▶ Your goal:
Please give the listing again in its entirety, exactly as written.

▶ Available data:
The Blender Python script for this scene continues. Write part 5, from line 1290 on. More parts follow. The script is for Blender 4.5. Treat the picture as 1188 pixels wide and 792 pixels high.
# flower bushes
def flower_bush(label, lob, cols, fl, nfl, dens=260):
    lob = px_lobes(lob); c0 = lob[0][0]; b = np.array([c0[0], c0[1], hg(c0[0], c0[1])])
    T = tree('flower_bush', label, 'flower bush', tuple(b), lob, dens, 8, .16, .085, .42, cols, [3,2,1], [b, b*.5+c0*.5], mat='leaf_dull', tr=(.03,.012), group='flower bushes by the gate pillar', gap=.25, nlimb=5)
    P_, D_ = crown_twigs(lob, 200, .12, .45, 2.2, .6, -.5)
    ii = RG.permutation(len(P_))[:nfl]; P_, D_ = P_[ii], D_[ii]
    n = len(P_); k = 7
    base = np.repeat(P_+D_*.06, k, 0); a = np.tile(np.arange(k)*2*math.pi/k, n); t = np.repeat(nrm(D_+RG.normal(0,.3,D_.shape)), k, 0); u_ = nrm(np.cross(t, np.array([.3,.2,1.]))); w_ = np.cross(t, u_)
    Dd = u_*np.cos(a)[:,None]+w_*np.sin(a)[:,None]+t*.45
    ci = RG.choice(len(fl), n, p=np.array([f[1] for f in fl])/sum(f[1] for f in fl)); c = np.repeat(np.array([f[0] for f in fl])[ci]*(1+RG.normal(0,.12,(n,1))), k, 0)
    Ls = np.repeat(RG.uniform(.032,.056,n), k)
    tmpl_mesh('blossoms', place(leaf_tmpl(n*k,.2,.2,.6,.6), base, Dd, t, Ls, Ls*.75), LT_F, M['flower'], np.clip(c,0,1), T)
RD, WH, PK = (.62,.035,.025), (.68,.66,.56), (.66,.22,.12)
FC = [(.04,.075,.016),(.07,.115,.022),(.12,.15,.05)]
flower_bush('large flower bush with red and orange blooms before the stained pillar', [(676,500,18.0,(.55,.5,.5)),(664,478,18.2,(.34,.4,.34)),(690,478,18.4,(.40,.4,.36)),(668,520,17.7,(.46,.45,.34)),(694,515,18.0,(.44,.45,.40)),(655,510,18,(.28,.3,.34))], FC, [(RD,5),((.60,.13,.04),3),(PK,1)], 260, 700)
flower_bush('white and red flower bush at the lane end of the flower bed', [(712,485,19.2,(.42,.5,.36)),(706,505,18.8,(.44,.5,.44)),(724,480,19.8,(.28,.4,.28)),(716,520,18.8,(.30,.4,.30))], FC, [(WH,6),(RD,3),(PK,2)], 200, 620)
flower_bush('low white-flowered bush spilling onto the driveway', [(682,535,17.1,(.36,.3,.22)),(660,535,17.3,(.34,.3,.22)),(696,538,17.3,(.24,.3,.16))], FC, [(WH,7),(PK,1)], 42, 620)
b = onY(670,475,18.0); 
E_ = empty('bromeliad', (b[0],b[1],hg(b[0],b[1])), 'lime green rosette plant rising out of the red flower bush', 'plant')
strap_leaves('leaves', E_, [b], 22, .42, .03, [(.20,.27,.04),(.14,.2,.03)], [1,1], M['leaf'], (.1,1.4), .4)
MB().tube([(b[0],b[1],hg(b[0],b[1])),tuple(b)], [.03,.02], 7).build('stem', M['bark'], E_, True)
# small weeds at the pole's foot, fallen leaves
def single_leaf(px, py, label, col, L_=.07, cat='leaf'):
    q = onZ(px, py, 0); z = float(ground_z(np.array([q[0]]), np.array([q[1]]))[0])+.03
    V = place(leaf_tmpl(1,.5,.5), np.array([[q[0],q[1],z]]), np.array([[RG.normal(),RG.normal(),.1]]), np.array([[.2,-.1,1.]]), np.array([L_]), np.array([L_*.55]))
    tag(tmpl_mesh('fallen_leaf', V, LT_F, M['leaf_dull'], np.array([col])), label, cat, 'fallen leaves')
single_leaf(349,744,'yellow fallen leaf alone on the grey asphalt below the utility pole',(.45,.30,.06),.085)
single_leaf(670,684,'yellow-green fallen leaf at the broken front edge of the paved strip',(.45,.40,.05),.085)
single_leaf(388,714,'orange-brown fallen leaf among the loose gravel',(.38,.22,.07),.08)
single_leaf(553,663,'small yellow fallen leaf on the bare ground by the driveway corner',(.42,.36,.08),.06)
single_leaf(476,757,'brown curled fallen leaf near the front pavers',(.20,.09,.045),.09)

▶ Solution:
The Blender Python script for this scene continues. Write part 5, from line 1290 on. More parts follow. The script is for Blender 4.5. Treat the picture as 1188 pixels wide and 792 pixels high.
# flower bushes
def flower_bush(label, lob, cols, fl, nfl, dens=260):
    lob = px_lobes(lob); c0 = lob[0][0]; b = np.array([c0[0], c0[1], hg(c0[0], c0[1])])
    T = tree('flower_bush', label, 'flower bush', tuple(b), lob, dens, 8, .16, .085, .42, cols, [3,2,1], [b, b*.5+c0*.5], mat='leaf_dull', tr=(.03,.012), group='flower bushes by the gate pillar', gap=.25, nlimb=5)
    P_, D_ = crown_twigs(lob, 200, .12, .45, 2.2, .6, -.5)
    ii = RG.permutation(len(P_))[:nfl]; P_, D_ = P_[ii], D_[ii]
    n = len(P_); k = 7
    base = np.repeat(P_+D_*.06, k, 0); a = np.tile(np.arange(k)*2*math.pi/k, n); t = np.repeat(nrm(D_+RG.normal(0,.3,D_.shape)), k, 0); u_ = nrm(np.cross(t, np.array([.3,.2,1.]))); w_ = np.cross(t, u_)
    Dd = u_*np.cos(a)[:,None]+w_*np.sin(a)[:,None]+t*.45
    ci = RG.choice(len(fl), n, p=np.array([f[1] for f in fl])/sum(f[1] for f in fl)); c = np.repeat(np.array([f[0] for f in fl])[ci]*(1+RG.normal(0,.12,(n,1))), k, 0)
    Ls = np.repeat(RG.uniform(.032,.056,n), k)
    tmpl_mesh('blossoms', place(leaf_tmpl(n*k,.2,.2,.6,.6), base, Dd, t, Ls, Ls*.75), LT_F, M['flower'], np.clip(c,0,1), T)
RD, WH, PK = (.62,.035,.025), (.68,.66,.56), (.66,.22,.12)
FC = [(.04,.075,.016),(.07,.115,.022),(.12,.15,.05)]
flower_bush('large flower bush with red and orange blooms before the stained pillar', [(676,500,18.0,(.55,.5,.5)),(664,478,18.2,(.34,.4,.34)),(690,478,18.4,(.40,.4,.36)),(668,520,17.7,(.46,.45,.34)),(694,515,18.0,(.44,.45,.40)),(655,510,18,(.28,.3,.34))], FC, [(RD,5),((.60,.13,.04),3),(PK,1)], 260, 700)
flower_bush('white and red flower bush at the lane end of the flower bed', [(712,485,19.2,(.42,.5,.36)),(706,505,18.8,(.44,.5,.44)),(724,480,19.8,(.28,.4,.28)),(716,520,18.8,(.30,.4,.30))], FC, [(WH,6),(RD,3),(PK,2)], 200, 620)
flower_bush('low white-flowered bush spilling onto the driveway', [(682,535,17.1,(.36,.3,.22)),(660,535,17.3,(.34,.3,.22)),(696,538,17.3,(.24,.3,.16))], FC, [(WH,7),(PK,1)], 42, 620)
b = onY(670,475,18.0); 
E_ = empty('bromeliad', (b[0],b[1],hg(b[0],b[1])), 'lime green rosette plant rising out of the red flower bush', 'plant')
strap_leaves('leaves', E_, [b], 22, .42, .03, [(.20,.27,.04),(.14,.2,.03)], [1,1], M['leaf'], (.1,1.4), .4)
MB().tube([(b[0],b[1],hg(b[0],b[1])),tuple(b)], [.03,.02], 7).build('stem', M['bark'], E_, True)
# small weeds at the pole's foot, fallen leaves
def single_leaf(px, py, label, col, L_=.07, cat='leaf'):
    q = onZ(px, py, 0); z = float(ground_z(np.array([q[0]]), np.array([q[1]]))[0])+.03
    V = place(leaf_tmpl(1,.5,.5), np.array([[q[0],q[1],z]]), np.array([[RG.normal(),RG.normal(),.1]]), np.array([[.2,-.1,1.]]), np.array([L_]), np.array([L_*.55]))
    tag(tmpl_mesh('fallen_leaf', V, LT_F, M['leaf_dull'], np.array([col])), label, cat, 'fallen leaves')
single_leaf(349,744,'yellow fallen leaf alone on the grey asphalt below the utility pole',(.45,.30,.06),.085)
single_leaf(670,684,'yellow-green fallen leaf at the broken front edge of the paved strip',(.45,.40,.05),.085)
single_leaf(388,714,'orange-brown fallen leaf among the loose gravel',(.38,.22,.07),.08)
single_leaf(553,663,'small yellow fallen leaf on the bare ground by the driveway corner',(.42,.36,.08),.06)
single_leaf(476,757,'brown curled fallen leaf near the front pavers',(.20,.09,.045),.09)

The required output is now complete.